Martedì, 18 Giugno 2024 Abruzzo

La criminalità organizzata si è infiltrata anche in Abruzzo

Presentate alla Camera dei deputati le indagini e l'attività della Direzione investigativa antimafia

L'Abruzzo non ha fenomeni mafiosi autoctoni, ma è tutt'altro che un'isola felice libera dalla criminalità organizzata. È uno dei dati più rilevanti che emerge dalla relazione sull'attività svolta e sui risultati conseguiti dalla Dia (Direzione investigativa antimafia) nel periodo compreso fra gennaio e giugno 2023, presentata alla Camera dei deputati dal ministro dell'Interno Matteo Piantedosi. 

Un'analisi che parte dalla presa di coscienza che la criminalità organizzata, in Italia, è in continuo mutamento, perché si adatta ai contesti socio-economici, guardando sempre di più al settore imprenditoriale. Sempre meno azioni violente eclatanti, dunque, - benché, si osserva nella parte introduttiva della relazione sulle operazioni della Dia, "l'uso della violenza sia sempre più residuale, ma mai ripudiato" - ma piuttosto strategie di infiltrazione silenziosa e azioni corruttive. Le mafie, oggi, puntano agli affari, grazie alla generosa disponibilità di capitali derivanti dalle attività illecite tradizionali.

Come detto, in Abruzzo non ci sono fenomeni mafiosi autoctoni, contrariamente a quanto accade in altre regioni meridionali. Ma la posizione geografica espone il territorio all'influenza criminale dei gruppi radicati nelle regioni limitrofe, Puglia e Campania in maniera particolare. Inoltre, stando alle attività investigative della Dia, di recente anche organizzazioni di origine calabrese volgono lo sguardo verso la nostra regione. 

Negli ultimi anni, le attività investigative hanno documentato la presenza di gruppi criminali composti principalmente da albanesi e magrebini e da nuclei familiari di etnia rom, diventati nel tempo stanziali non solo lungo la fascia costiera, ma anche nell'entroterra, dove sono oggetto di indagini in materia di stupefacenti e usura.

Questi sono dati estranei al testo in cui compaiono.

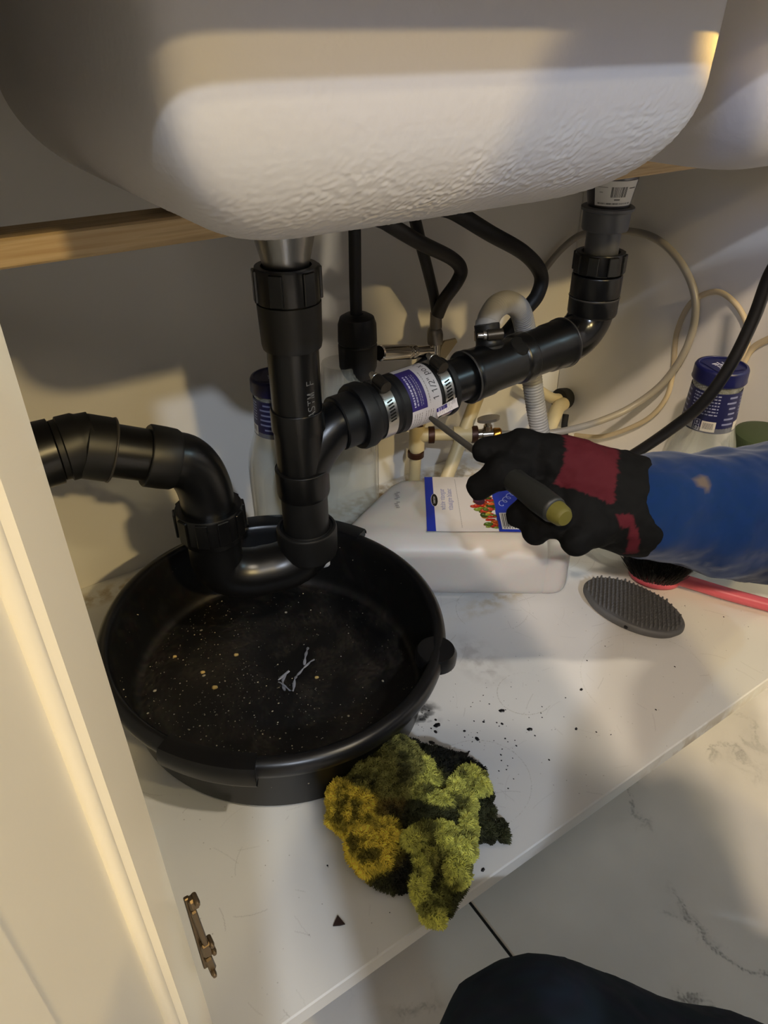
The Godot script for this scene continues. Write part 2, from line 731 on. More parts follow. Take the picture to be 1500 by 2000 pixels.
# ------------------------------------------------------------------ sink cabinet
func cabinet() -> void:
	var t := thing("sink_cabinet", "white sink base cabinet with its left door swung open", "cabinet", V(0.45, -0.11, -0.5))
	var white := mat(Color(0.86, 0.85, 0.83), 0.42)
	tri(relief(white, noise_tex(0.02, [], 512, FastNoiseLite.TYPE_SIMPLEX_SMOOTH, 5), 0.01), 4.0)
	var b := B.new()
	b.box(V(0.892, 0.018, 0.562), Transform3D(Basis(), V(0.449, -0.009, -0.507)), 0.0012)
	obj("bottom_panel", b, shelf_material(), t, "white bottom panel with dirt, scratches and dried rings")
	b = B.new()
	b.box(V(0.908, 0.79, 0.016), Transform3D(Basis(), V(0.4405, 0.285, -0.7965)), 0.001)
	obj("back_panel", b, white, t)
	for x in [-0.006, 0.887]:
		b = B.new()
		b.box(V(0.018, 0.79, 0.562), Transform3D(Basis(), V(x, 0.285, -0.507)), 0.001)
		obj("side_panel", b, white, t)
	b = B.new()
	b.box(V(0.91, 0.09, 0.016), Transform3D(Basis(), V(0.44, -0.064, -0.30)), 0.001)
	obj("toe_kick", b, white, t)
	b = B.new()
	b.box(V(0.911, 0.068, 0.018), Transform3D(Basis(), V(0.44, 0.6510, -0.236)), 0.001)
	obj("front_stretcher", b, white, t)
	# pine strip under the bowls
	var pine := mat(Color(0.78, 0.68, 0.52), 0.6)
	pine.albedo_texture = noise_tex(0.02, [[0.0, Color(0.82, 0.80, 0.76)], [0.5, Color(1, 1, 1)], [1.0, Color(0.9, 0.86, 0.8)]], 256)
	tri(pine, 3.0)
	pine.uv1_scale = V(1.2, 30.0, 30.0)
	b = B.new()
	b.box(V(0.875, 0.0175, 0.037), Transform3D(Basis(), V(0.4405, 0.4603, -0.5185)), 0.0015)
	obj("support_strip", b, pine, t, "bare pine strip under the bowls")
	# the open door: hinge edge at (0.017, z -0.226), swung out by 107 degrees
	var dm := mat(Color(0.93, 0.91, 0.86), 0.38)
	var d := Node3D.new()
	d.name = "cabinet_door"
	t.add_child(d)
	d.set_meta("label", "open white shaker door")
	var dir := V(-0.285, 0, 0.9585)
	var nor := V(0.9585, 0, 0.285)  # towards the camera
	var xf := Transform3D(Basis(dir, V(0, 1, 0), -nor), V(0.0215, 0.245, -0.224))
	var hgt := 0.66
	b = B.new()
	b.box(V(0.414, hgt - 0.006, 0.0115), xf * Transform3D(Basis(), V(0.21, 0, 0.0125)), 0.001)
	obj("door_panel", b, dm, d)
	for q in [[0.0275, 0.055], [0.1675, 0.058], [0.3925, 0.055]]:
		b = B.new()
		b.box(V(q[1], hgt, 0.019), xf * Transform3D(Basis(), V(q[0], 0, 0.0095)), 0.0025)
		obj("door_stile", b, dm, d)
	for y in [-hgt / 2 + 0.0275, hgt / 2 - 0.0275]:
		b = B.new()
		b.box(V(0.418, 0.054, 0.0182), xf * Transform3D(Basis(), V(0.21, y, 0.0096)), 0.0025)
		obj("door_rail", b, dm, d)
	# moulded bead along the hinge stile
	b = B.new()
	b.tube([xf * V(0.0565, -0.28, 0.006), xf * V(0.0565, 0.0, 0.006), xf * V(0.0565, 0.28, 0.006)], 0.004, 10)
	obj("door_bead", b, dm, d)
	# old hinge on the cabinet edge
	var steel := mat(Color(0.42, 0.36, 0.28), 0.35, 0.9)
	var h := B.new()
	var hx := Transform3D(Basis().scaled(V(0.62, 0.92, 0.8)), V(0.0262, 0.168, -0.2235))
	h.box(V(0.0045, 0.078, 0.003), hx, 0.001)
	h.box(V(0.005, 0.052, 0.006), hx * Transform3D(Basis(Vector3.BACK, 0.06), V(0.0035, 0.004, 0.003)), 0.001)
	h.box(V(0.008, 0.010, 0.006), hx * Transform3D(Basis(), V(0.004, 0.034, 0.002)), 0.002)
	h.box(V(0.009, 0.014, 0.007), hx * Transform3D(Basis(), V(0.004, -0.014, 0.003)), 0.002)
	h.box(V(0.007, 0.015, 0.006), hx * Transform3D(Basis(Vector3.BACK, 0.1), V(0.004, -0.033, 0.002)), 0.0015)
	var hinge := obj("hinge", h, steel, t, "tarnished metal hinge at the cabinet edge")
	for q in [[0.006, 0.0375], [0.0085, -0.010], [0.0088, -0.0185], [0.004, -0.042]]:
		var s := B.new()
		s.lathe([Vector2(0.0, 0.0022), Vector2(0.0018, 0.002), Vector2(0.0026, 0.0), Vector2(0.0026, -0.006)], 10, hx * Transform3D(Basis(Vector3.RIGHT, PI / 2), V(q[0], q[1], 0.006)))
		obj("screw", s, steel, hinge)


func shelf_material() -> StandardMaterial3D:
	# 0.892 x 0.562 m seen from above: faint rings, smears and scratches
	var W := 1400
	var H := 880
	var im := Image.create(W, H, false, Image.FORMAT_RGBA8)
	im.fill(Color(0.86, 0.855, 0.84))
	var rng := RandomNumberGenerator.new()
	rng.seed = 7
	var px := func(x: float, z: float) -> Vector2: return Vector2((x - 0.003) / 0.892 * W, (z + 0.788) / 0.562 * H)
	var stain := func(x: float, z: float, rx: float, rz: float, c: Color, amount: float, sd: int):
		var f := FastNoiseLite.new()
		f.seed = sd
		f.frequency = 0.03
		var o: Vector2 = px.call(x, z)
		var r := Vector2(rx / 0.892 * W, rz / 0.562 * H)
		for j in range(maxi(0, int(o.y - r.y)), mini(H, int(o.y + r.y))):
			for i in range(maxi(0, int(o.x - r.x)), mini(W, int(o.x + r.x))):
				var d := Vector2((i - o.x) / r.x, (j - o.y) / r.y).length()
				var a := clampf(1.2 - d * 1.2, 0.0, 1.0) * clampf(f.get_noise_2d(i, j) * 1.8 + 0.35, 0.0, 1.0) * amount
				im.set_pixel(i, j, im.get_pixel(i, j).lerp(c, a))
	# damp grime along the back and by the pipes
	stain.call(0.52, -0.755, 0.14, 0.04, Color(0.45, 0.33, 0.16), 0.8, 3)
	stain.call(0.44, -0.72, 0.09, 0.06, Color(0.42, 0.30, 0.14), 0.85, 4)
	stain.call(0.62, -0.74, 0.16, 0.05, Color(0.55, 0.45, 0.28), 0.5, 5)
	stain.call(0.50, -0.485, 0.09, 0.02, Color(0.70, 0.62, 0.46), 0.5, 6)
	stain.call(0.40, -0.42, 0.03, 0.05, Color(0.45, 0.42, 0.40), 0.25, 7)
	stain.call(0.305, -0.392, 0.022, 0.022, Color(0.05, 0.05, 0.05), 0.95, 8)
	stain.call(0.10, -0.76, 0.12, 0.02, Color(0.5, 0.38, 0.2), 0.5, 9)
	for k in 260:
		var o: Vector2 = px.call(rng.randf_range(0.05, 0.85), rng.randf_range(-0.6, -0.23))
		var a := rng.randf() * TAU
		var curve := rng.randf_range(-0.02, 0.02)
		var c := Color(0.35, 0.33, 0.31)
		var w := rng.randf_range(0.03, 0.16)
		for s in rng.randi_range(6, 46):
			o += Vector2(cos(a), sin(a))
			a += curve
			if o.x > 1 and o.y > 1 and o.x < W - 2 and o.y < H - 2:
				im.set_pixelv(o, im.get_pixelv(o).lerp(c, w))
	for q in [[0.47, -0.475, 0.045], [0.64, -0.462, 0.05], [0.41, -0.355, 0.03], [0.53, -0.30, 0.07], [0.30, -0.30, 0.05]]:
		var from := rng.randf() * TAU
		for k in 420:
			var t := from + k / 420.0 * rng.randf_range(2.5, 5.0)
			var o: Vector2 = px.call(q[0] + cos(t) * q[2], q[1] + sin(t) * q[2] * 0.92)
			im.set_pixelv(o, im.get_pixelv(o).lerp(Color(0.42, 0.38, 0.30), 0.09))
	for k in 500:
		var o: Vector2 = px.call(rng.randf_range(0.02, 0.87), rng.randf_range(-0.78, -0.23))
		im.set_pixelv(o, im.get_pixelv(o).lerp(Color(0.25, 0.22, 0.18), rng.randf_range(0.1, 0.7)))
	var m := mat(Color.WHITE, 0.36)
	m.albedo_texture = ImageTexture.create_from_image(im)
	tri(m, 1.0)
	# looked up from above: u = x, v = z, the panel's corner at (0.003, -0.788)
	m.uv1_triplanar_sharpness = 20.0
	m.uv1_scale = V(1.0 / 0.892, 1.0, 1.0 / 0.562)
	m.uv1_offset = V(-0.003 / 0.892, 0.0, 0.788 / 0.562)
	return m


# ------------------------------------------------------------------ double-bowl sink and worktop
func bowl_rows(cx: float, cz: float, ax: float, az: float, top: float, low: float, seg: int, dx: float, rough: float) -> Array:
	# rows from the rim down the wall, round the bottom edge and in to the drain
	var prof := []  # (share of the half width, height, corner power)
	var R := 0.075
	var steps := 26
	for k in 14:
		prof.append(Vector2(1.0 - 0.022 * k / 14.0, lerpf(top, low + R, k / 14.0)))
	for k in range(0, steps + 1):
		var a := PI / 2 * k / steps
		prof.append(Vector2(0.978 - (R / ax) * (1.0 - cos(a)) * 1.0, low + R - R * sin(a)))
	var s0: float = prof[-1].x
	for k in range(1, 17):
		var t := k / 16.0
		prof.append(Vector2(lerpf(s0, 0.27, t), low - 0.012 * t))
	var f := FastNoiseLite.new()
	f.seed = 4
	f.frequency = 240.0
	f.fractal_octaves = 1
	var g := FastNoiseLite.new()
	g.seed = 9
	g.frequency = 14.0
	var rows := []
	var fine := []
	for k in prof.size() - 1:
		var cuts := maxi(1, int(prof[k].distance_to(prof[k + 1]) * (1.0 if rough == 0.0 else 1.0) / 0.0012)) if rough > 0.0 and k < 46 else 1
		for i in mini(cuts, 6):
			fine.append(prof[k].lerp(prof[k + 1], float(i) / mini(cuts, 6)))
	fine.append(prof[-1])
	for q in fine:
		var row := PackedVector3Array()
		for i in seg + 1:
			var t := TAU * (i % seg) / seg
			var s: float = q.x
			var pw := lerpf(2.2, 19.0, pow(clampf((s - 0.30) / 0.66, 0.0, 1.0), 1.4))
			var cs := cos(t)
			var sn := sin(t)
			var k := pow(pow(absf(cs), pw) + pow(absf(sn), pw), -1.0 / pw)
			var inset := 1.0 - s
			var p := V(cx + cs * k * (ax - inset * ax), q.y, cz + sn * k * (az - inset * ax * 1.0))
			if s < 0.5:
				p = p.lerp(V(dx + cs * 0.05, q.y, -0.574 + sn * 0.05), clampf((0.5 - s) / 0.23, 0.0, 1.0))
			if rough > 0.0:
				var amount := clampf((0.530 + 0.12 * (p.x - 0.22) + g.get_noise_3dv(p) * 0.02 - p.y) * 30.0, 0.10, 1.0) * clampf(0.8 + g.get_noise_3dv(p * 1.7) * 0.9, 0.25, 1.2)
				var out := V(cs, -0.6 if q.y < low + R else 0.0, sn).normalized()
				p += out * f.get_noise_3dv(p) * rough * amount
			row.append(p)
		rows.append(row)
	return rows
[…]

Si tratta di un fenomeno non rassicurante, definito nella relazione della Dia "l'unico potenzialmente in grado di evolvere in forme di criminalità organizzata più complesse".

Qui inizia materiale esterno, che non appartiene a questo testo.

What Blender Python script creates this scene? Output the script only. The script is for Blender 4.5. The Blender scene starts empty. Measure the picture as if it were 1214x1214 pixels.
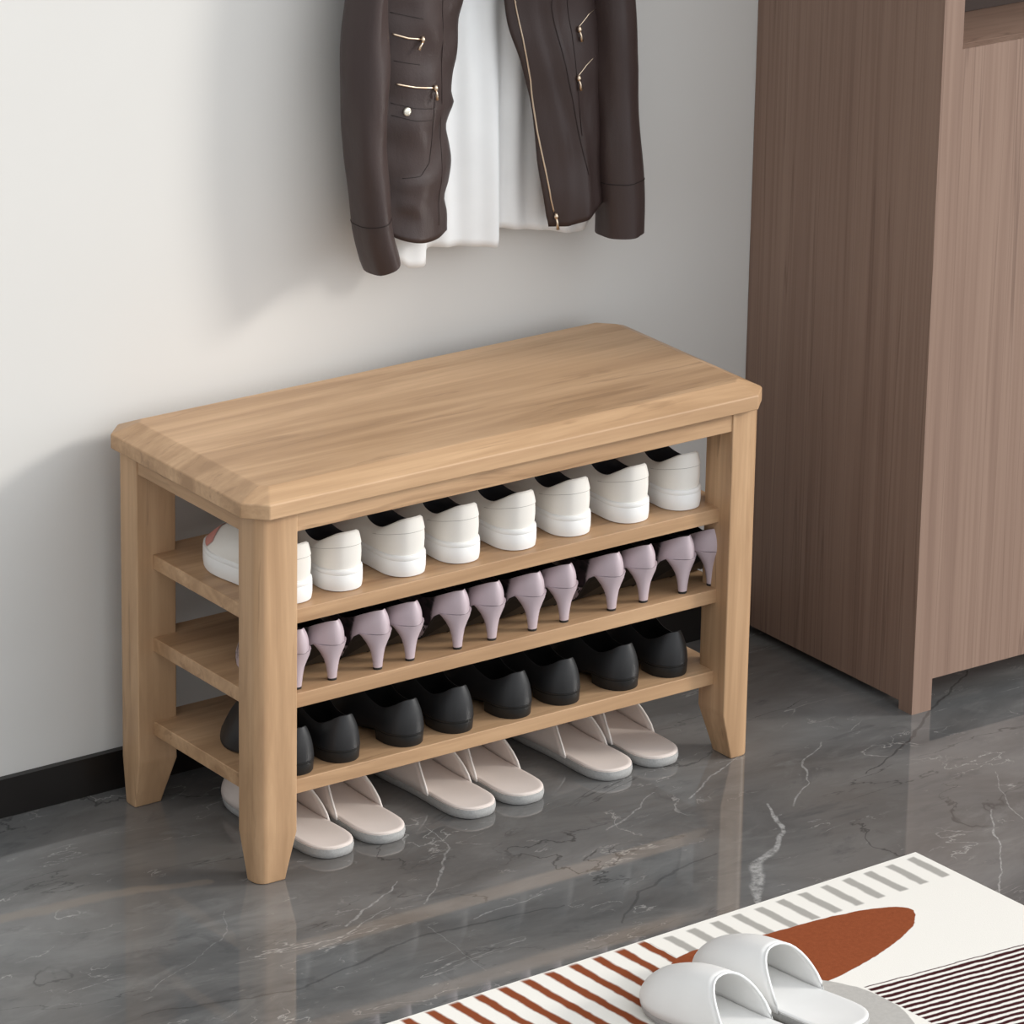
import bpy, bmesh, math, random
from math import sin, cos, pi, sqrt
from mathutils import Vector, Matrix, noise
random.seed(7)
scene = bpy.context.scene
C = bpy.context.collection

# ------------------------------------------------------------------ helpers
def mesh_obj(name, verts, faces, mat, parent=None, smooth=False, sharp=None):
    me = bpy.data.meshes.new(name)
    me.from_pydata([tuple(v) for v in verts], [], faces)
    bm = bmesh.new(); bm.from_mesh(me)
    bmesh.ops.recalc_face_normals(bm, faces=bm.faces)
    bm.to_mesh(me); bm.free()
    if smooth:
        for p in me.polygons: p.use_smooth = True
        if sharp is not None:
            me.set_sharp_from_angle(angle=sharp)
    me.materials.append(mat)
    o = bpy.data.objects.new(name, me)
    C.objects.link(o)
    if parent: o.parent = parent
    return o

class MB:
    """collects geometry for ONE mesh"""
    def __init__(s): s.v = []; s.f = []
    def add(s, vs, fs):
        n = len(s.v); s.v += [tuple(v) for v in vs]; s.f += [tuple(i + n for i in f) for f in fs]
    def rings(s, rs, closed=True, cap0=False, cap1=False, wrap=False):
        n = len(rs[0]); vs = [p for r in rs for p in r]; fs = []
        R_ = len(rs)
        for a in range(R_ if wrap else R_ - 1):
            b = (a + 1) % R_
            for i in range(n if closed else n - 1):
                j = (i + 1) % n
                fs.append((a*n + i, a*n + j, b*n + j, b*n + i))
        if cap0: fs.append(tuple(range(n))[::-1])
        if cap1: fs.append(tuple((R_-1)*n + i for i in range(n)))
        s.add(vs, fs)
    def box(s, x0, x1, y0, y1, z0, z1):
        s.add([(x0,y0,z0),(x1,y0,z0),(x1,y1,z0),(x0,y1,z0),(x0,y0,z1),(x1,y0,z1),(x1,y1,z1),(x0,y1,z1)],
              [(0,3,2,1),(4,5,6,7),(0,1,5,4),(1,2,6,5),(2,3,7,6),(3,0,4,7)])
    def tube(s, pts, r, n=8, caps=True):
        pts = [Vector(p) for p in pts]; rs = []
        for k, p in enumerate(pts):
            t = (pts[min(k+1, len(pts)-1)] - pts[max(k-1, 0)]).normalized()
            up = Vector((0,0,1)) if abs(t.z) < .9 else Vector((0,1,0))
            a = t.cross(up).normalized(); b = t.cross(a)
            rr = r[k] if isinstance(r, (list, tuple)) else r
            rs.append([p + a*rr*cos(2*pi*i/n) + b*rr*sin(2*pi*i/n) for i in range(n)])
        s.rings(rs, cap0=caps, cap1=caps)
    def build(s, name, mat, parent=None, smooth=False, sharp=None):
        return mesh_obj(name, s.v, s.f, mat, parent, smooth, sharp)

def bevel(o, w, seg=2, ang=.5):
    m = o.modifiers.new('bevel', 'BEVEL'); m.width = w; m.segments = seg
    m.limit_method = 'ANGLE'; m.angle_limit = ang; m.harden_normals = False
    for p in o.data.polygons: p.use_smooth = True
    w_ = o.modifiers.new('wn', 'WEIGHTED_NORMAL'); w_.keep_sharp = True
    return o

def tag(o, label=None, cat=None, group=None, kind=None):
    if label: o['label'] = label
    if cat: o['category'] = cat
    if group: o['group'] = group
    if kind: o['kind'] = kind
    return o
def empty(name, loc=(0,0,0), rz=0):
    o = bpy.data.objects.new(name, None); o.empty_display_size = .05
    o.location = loc; o.rotation_euler = (0,0,rz); C.objects.link(o); return o
def copy_tree(o, parent=None):
    c = o.copy(); C.objects.link(c)
    if parent: c.parent = parent
    for ch in list(o.children): copy_tree(ch, c)
    return c
def lerp(a, b, t): return a + (b - a)*t
def interp(tab, x):
    if x <= tab[0][0]: return tab[0][1]
    for (a, va), (b, vb) in zip(tab, tab[1:]):
        if x <= b: return lerp(va, vb, (x - a)/(b - a))
    return tab[-1][1]
def sinterp(tab, x):
    """Catmull-Rom through the table"""
    if x <= tab[0][0]: return tab[0][1]
    if x >= tab[-1][0]: return tab[-1][1]
    for i in range(len(tab)-1):
        a, va = tab[i]; b, vb = tab[i+1]
        if x <= b:
            t = (x-a)/(b-a)
            pa = tab[i-1] if i else (2*a-b, va); pb = tab[i+2] if i+2 < len(tab) else (2*b-a, vb)
            m0 = (vb-pa[1])/(b-pa[0])*(b-a); m1 = (pb[1]-va)/(pb[0]-a)*(b-a)
            return (2*t**3-3*t*t+1)*va+(t**3-2*t*t+t)*m0+(-2*t**3+3*t*t)*vb+(t**3-t*t)*m1
def sstep(a, b, x):
    t = max(0, min(1, (x-a)/(b-a))); return t*t*(3-2*t)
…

Nella mappa del crimine organizzato, l'Abruzzo viene suddiviso in due macroaree: quella costiera, dove operano esponenti della criminalità pugliese, calabrese, campana, di etnia rom e anche stranieri, in particolare albanesi; la zona appeninica interna, più esposta a fenomeni d’infltrazione nel tessuto economico da parte di proiezioni criminali laziali e campane.

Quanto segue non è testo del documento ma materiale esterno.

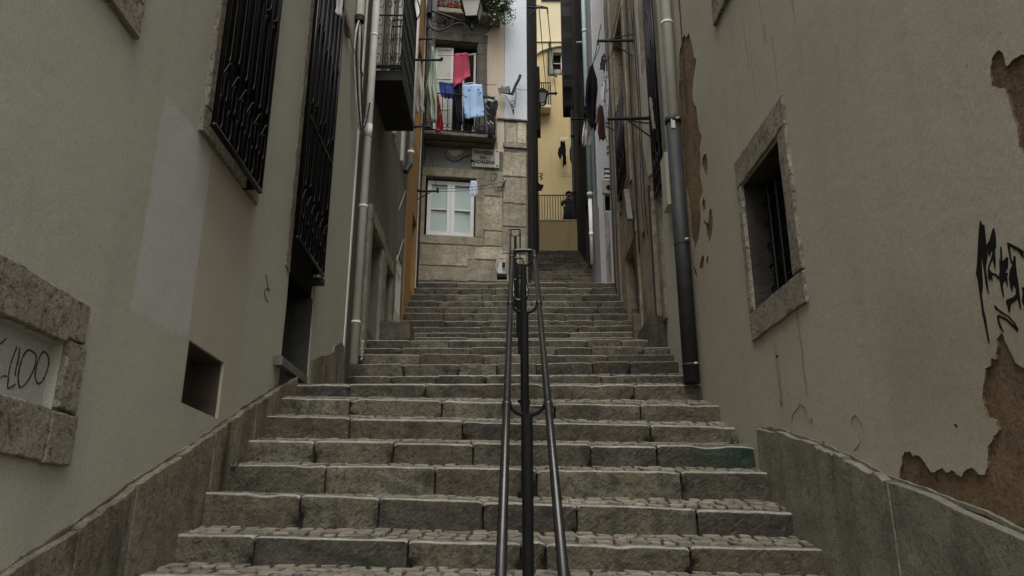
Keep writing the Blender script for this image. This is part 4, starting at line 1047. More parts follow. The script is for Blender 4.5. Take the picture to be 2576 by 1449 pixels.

Nelle aree interne, sempre stando a quanto appurato dalla Direzione investigativa antimafia, opererebbero criminali di origine nordafricana, dediti prevalentemente allo spaccio di stupefacenti, e di etnia rom, invischiati in fenomeni di usura. 

Il Chietino, in virtù della vicinanza geografica, risulta esposto ai tentativi di infiltrazione da parte di organizzazioni criminali foggiane, in particolare dell'area del Gargano e di San Severo. Viene citato a titolo esemplificativo il provvedimento di interdizione emesso dalla prefettura di Chieti nei primi mesi del 2022, a carico di una ditta individuale del settore agricolo interessata alla concessione di terreni demaniali per l'ottenimento di contributi europei. Il titolare, originario del Foggiano, viene ritenuto vicino a una famiglia criminale che opera nell'area garganica. 

Un'altra attività investigativa conclusa all'inizio del 2022, avrebbe accertato una significativa presenza di gruppi criminali composti da individui di nazionalità albanese, particolarmente attivi nel settore degli stupefacenti. In particolare, nella relazione della Dia viene citata l'operazione portata a termine lo scorso semestre dall’Arma dei carabinieri e dalla guardia di finanza, che avrebbe appurato la presenza nel territorio di Vasto di un’organizzazione criminale composta prevalentemente da albanesi, dedita al trafifco di droga e ad attività estorsive condotte anche con l’uso della violenza e delle armi. Il gruppo sarebbe risultato impegnato nello smercio di ingenti quantitativi di cocaina ed eroina, proveniente da canali calabresi, in particolare tramite rapporti con esponenti delle 'ndrine operanti nell'area di Vibo Valentia, nonché l'Emilia Romagna, la Puglia e l'Abruzzo.